Stated problem. Begin with the first line below and retype each line exactly through the line containing "v = ray(px, py);". Any pictures are to be left out.
- - -
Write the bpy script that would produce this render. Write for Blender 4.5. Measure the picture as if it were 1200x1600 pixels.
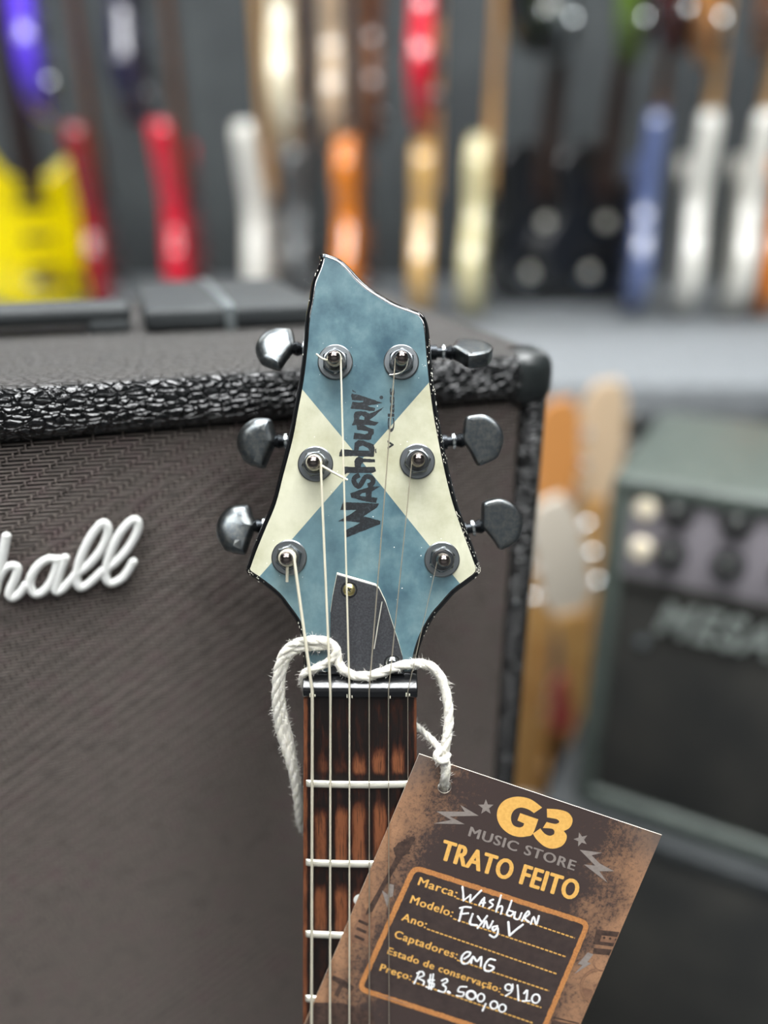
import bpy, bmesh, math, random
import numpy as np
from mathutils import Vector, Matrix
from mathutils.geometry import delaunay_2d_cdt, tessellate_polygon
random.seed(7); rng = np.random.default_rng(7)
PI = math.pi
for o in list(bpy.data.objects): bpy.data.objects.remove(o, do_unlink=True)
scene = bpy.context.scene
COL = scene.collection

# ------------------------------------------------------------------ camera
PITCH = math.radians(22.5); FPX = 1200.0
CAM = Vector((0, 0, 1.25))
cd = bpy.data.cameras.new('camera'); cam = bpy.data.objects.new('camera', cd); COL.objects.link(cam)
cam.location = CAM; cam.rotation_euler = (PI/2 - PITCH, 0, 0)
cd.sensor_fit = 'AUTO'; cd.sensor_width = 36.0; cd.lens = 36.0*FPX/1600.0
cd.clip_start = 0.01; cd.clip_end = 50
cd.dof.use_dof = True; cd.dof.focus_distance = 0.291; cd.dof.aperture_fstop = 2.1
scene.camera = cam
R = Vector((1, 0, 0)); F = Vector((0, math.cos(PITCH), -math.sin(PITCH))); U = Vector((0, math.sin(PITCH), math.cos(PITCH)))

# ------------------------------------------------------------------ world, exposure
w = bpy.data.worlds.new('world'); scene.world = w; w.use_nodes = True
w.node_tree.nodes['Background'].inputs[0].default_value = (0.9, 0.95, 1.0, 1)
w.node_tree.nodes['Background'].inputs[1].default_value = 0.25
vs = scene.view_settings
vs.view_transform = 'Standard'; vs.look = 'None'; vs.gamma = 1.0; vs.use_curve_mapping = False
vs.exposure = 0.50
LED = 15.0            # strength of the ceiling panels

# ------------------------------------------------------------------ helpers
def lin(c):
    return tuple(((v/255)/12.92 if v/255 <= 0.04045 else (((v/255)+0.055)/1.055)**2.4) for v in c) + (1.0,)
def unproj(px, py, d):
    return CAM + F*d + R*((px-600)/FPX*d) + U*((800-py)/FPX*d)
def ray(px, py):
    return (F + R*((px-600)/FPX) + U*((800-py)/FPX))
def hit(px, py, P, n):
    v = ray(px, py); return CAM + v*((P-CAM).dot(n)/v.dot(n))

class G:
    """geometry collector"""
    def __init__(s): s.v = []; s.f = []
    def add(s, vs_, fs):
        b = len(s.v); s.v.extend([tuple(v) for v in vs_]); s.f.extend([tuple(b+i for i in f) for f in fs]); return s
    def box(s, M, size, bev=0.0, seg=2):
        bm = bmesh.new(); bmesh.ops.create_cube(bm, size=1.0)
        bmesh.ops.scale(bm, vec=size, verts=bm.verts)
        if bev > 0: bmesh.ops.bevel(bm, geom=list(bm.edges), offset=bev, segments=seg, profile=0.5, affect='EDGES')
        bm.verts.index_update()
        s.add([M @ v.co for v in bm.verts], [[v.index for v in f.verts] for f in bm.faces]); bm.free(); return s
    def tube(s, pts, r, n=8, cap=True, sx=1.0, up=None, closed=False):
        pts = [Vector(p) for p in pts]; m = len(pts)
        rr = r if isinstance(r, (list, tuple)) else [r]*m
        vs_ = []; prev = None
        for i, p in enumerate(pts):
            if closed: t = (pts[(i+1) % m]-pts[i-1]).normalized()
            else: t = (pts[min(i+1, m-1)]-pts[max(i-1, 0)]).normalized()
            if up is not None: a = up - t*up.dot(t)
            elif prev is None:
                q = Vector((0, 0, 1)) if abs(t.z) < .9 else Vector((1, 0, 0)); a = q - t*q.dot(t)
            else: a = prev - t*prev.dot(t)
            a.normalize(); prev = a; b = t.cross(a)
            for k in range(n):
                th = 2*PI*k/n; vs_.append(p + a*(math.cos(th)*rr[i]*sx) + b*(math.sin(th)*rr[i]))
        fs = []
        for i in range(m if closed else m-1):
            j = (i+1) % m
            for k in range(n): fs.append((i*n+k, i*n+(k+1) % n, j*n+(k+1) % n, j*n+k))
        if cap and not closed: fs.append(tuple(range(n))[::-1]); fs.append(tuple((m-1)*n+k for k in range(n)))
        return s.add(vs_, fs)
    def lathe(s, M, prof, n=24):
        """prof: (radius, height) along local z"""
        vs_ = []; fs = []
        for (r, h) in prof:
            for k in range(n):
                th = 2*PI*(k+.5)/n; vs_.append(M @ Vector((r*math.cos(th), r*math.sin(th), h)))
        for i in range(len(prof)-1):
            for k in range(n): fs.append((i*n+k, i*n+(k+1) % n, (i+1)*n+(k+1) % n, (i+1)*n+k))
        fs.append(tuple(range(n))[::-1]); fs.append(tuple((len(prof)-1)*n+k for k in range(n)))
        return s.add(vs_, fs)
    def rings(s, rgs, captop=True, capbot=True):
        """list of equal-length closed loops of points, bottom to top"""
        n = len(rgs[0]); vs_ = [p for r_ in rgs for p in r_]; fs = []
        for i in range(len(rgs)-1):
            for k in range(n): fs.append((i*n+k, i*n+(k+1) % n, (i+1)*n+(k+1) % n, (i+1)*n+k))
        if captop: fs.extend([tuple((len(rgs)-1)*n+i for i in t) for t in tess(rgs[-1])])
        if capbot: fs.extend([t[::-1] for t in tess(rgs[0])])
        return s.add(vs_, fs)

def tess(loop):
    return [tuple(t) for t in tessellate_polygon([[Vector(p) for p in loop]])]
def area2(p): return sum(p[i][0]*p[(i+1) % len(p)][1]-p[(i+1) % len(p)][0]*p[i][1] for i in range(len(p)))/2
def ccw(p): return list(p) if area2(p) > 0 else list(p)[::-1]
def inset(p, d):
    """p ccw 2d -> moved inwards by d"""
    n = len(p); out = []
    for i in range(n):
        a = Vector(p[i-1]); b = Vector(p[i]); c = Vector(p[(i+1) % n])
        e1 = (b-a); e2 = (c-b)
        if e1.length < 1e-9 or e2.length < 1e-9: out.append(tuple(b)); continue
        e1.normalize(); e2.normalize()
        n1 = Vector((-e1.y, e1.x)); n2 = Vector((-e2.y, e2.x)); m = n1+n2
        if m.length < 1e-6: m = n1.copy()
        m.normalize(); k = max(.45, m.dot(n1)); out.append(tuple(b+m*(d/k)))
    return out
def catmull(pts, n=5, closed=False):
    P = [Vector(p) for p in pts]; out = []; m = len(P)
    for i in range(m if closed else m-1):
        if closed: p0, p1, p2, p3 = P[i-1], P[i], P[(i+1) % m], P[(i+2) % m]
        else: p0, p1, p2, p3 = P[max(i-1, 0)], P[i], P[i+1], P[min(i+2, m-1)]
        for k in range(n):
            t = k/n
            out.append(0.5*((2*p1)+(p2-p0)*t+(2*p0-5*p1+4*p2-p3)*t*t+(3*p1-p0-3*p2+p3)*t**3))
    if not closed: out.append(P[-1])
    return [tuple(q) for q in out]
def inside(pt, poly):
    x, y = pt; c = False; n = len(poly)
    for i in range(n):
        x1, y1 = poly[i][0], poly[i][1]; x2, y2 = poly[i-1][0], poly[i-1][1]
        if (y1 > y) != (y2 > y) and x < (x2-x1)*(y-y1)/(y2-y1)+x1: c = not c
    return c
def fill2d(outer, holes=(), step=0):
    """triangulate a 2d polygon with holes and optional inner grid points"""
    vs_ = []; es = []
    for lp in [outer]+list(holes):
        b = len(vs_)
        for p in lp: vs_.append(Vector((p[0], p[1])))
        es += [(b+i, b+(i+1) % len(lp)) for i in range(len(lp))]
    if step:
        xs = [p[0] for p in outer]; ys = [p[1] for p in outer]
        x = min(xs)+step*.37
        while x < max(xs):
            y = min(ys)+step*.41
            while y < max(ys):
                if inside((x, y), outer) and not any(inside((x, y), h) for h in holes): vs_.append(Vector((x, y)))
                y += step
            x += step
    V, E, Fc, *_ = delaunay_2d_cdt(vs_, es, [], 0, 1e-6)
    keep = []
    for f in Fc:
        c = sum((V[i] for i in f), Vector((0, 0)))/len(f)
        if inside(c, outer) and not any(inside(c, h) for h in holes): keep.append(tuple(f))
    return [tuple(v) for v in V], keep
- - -
Answer to the problem.
Write the bpy script that would produce this render. Write for Blender 4.5. Measure the picture as if it were 1200x1600 pixels.
import bpy, bmesh, math, random
import numpy as np
from mathutils import Vector, Matrix
from mathutils.geometry import delaunay_2d_cdt, tessellate_polygon
random.seed(7); rng = np.random.default_rng(7)
PI = math.pi
for o in list(bpy.data.objects): bpy.data.objects.remove(o, do_unlink=True)
scene = bpy.context.scene
COL = scene.collection

# ------------------------------------------------------------------ camera
PITCH = math.radians(22.5); FPX = 1200.0
CAM = Vector((0, 0, 1.25))
cd = bpy.data.cameras.new('camera'); cam = bpy.data.objects.new('camera', cd); COL.objects.link(cam)
cam.location = CAM; cam.rotation_euler = (PI/2 - PITCH, 0, 0)
cd.sensor_fit = 'AUTO'; cd.sensor_width = 36.0; cd.lens = 36.0*FPX/1600.0
cd.clip_start = 0.01; cd.clip_end = 50
cd.dof.use_dof = True; cd.dof.focus_distance = 0.291; cd.dof.aperture_fstop = 2.1
scene.camera = cam
R = Vector((1, 0, 0)); F = Vector((0, math.cos(PITCH), -math.sin(PITCH))); U = Vector((0, math.sin(PITCH), math.cos(PITCH)))

# ------------------------------------------------------------------ world, exposure
w = bpy.data.worlds.new('world'); scene.world = w; w.use_nodes = True
w.node_tree.nodes['Background'].inputs[0].default_value = (0.9, 0.95, 1.0, 1)
w.node_tree.nodes['Background'].inputs[1].default_value = 0.25
vs = scene.view_settings
vs.view_transform = 'Standard'; vs.look = 'None'; vs.gamma = 1.0; vs.use_curve_mapping = False
vs.exposure = 0.50
LED = 15.0            # strength of the ceiling panels

# ------------------------------------------------------------------ helpers
def lin(c):
    return tuple(((v/255)/12.92 if v/255 <= 0.04045 else (((v/255)+0.055)/1.055)**2.4) for v in c) + (1.0,)
def unproj(px, py, d):
    return CAM + F*d + R*((px-600)/FPX*d) + U*((800-py)/FPX*d)
def ray(px, py):
    return (F + R*((px-600)/FPX) + U*((800-py)/FPX))
def hit(px, py, P, n):
    v = ray(px, py); return CAM + v*((P-CAM).dot(n)/v.dot(n))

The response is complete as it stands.